Firstly, the wholesale adoption of lecture capture would force lecturers to do something which some of them do not want to do. Do we really want to learn in an environment in which professors feel their academic freedom and integrity is constrained? At the very least, academics may feel unhappy about such a policy, which could lead to a decline in the quality of teaching. Alternatively, academics may even reconsider whether they are operating and researching in a suitable environment for themselves, if such an environment fosters a feeling of compulsion rather than choice.

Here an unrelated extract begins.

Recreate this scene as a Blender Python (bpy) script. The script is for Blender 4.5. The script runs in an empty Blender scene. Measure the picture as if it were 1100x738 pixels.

Furthermore, the adoption of a mandatory policy regarding lecture capture is not only harmful to staff, but to students. As can be seen by the amount of students turning up to lectures which will later be available on the VLE, lecture capture has a negative impact on student attendance. It may be argued that lecture capture allows students to access the same information other students receive directly in lectures, yet this is not the case. Academic staff have repeatedly stated during lectures that watching lectures at home and attending lectures in a lecture theatre are different experiences. That is to say, if you don’t attend a lecture you will miss out on valuable discussion with your peers, which can only have a positive impact on your education. Remember, this is your education. You should be making the most of it. This must involve attending lectures.
On a more philosophical note, the adoption of lecture capture as a compulsory blanket policy for all lectures would only serve to demonstrate the further commodification of education. As students, we pay money to learn (and this amount of money will probably increase with the government’s abolition of a cap on tuition fees). This already indicates that we are not engaging in an educational experience, but rather buying into the dominant capitalist culture which obliges us to go to university, get a job, and contribute to the economy. How would lecture capture change this? The widespread adoption of lecture capture would further alienate us from our fellow students and academic staff, thus making a university degree the mark of an atomised individual.
In summary, not all lectures should be recorded using lecture capture. Why? Lecture capture degrades academic staff and their research, devalues the education of students and alienates us from our fellow human-beings.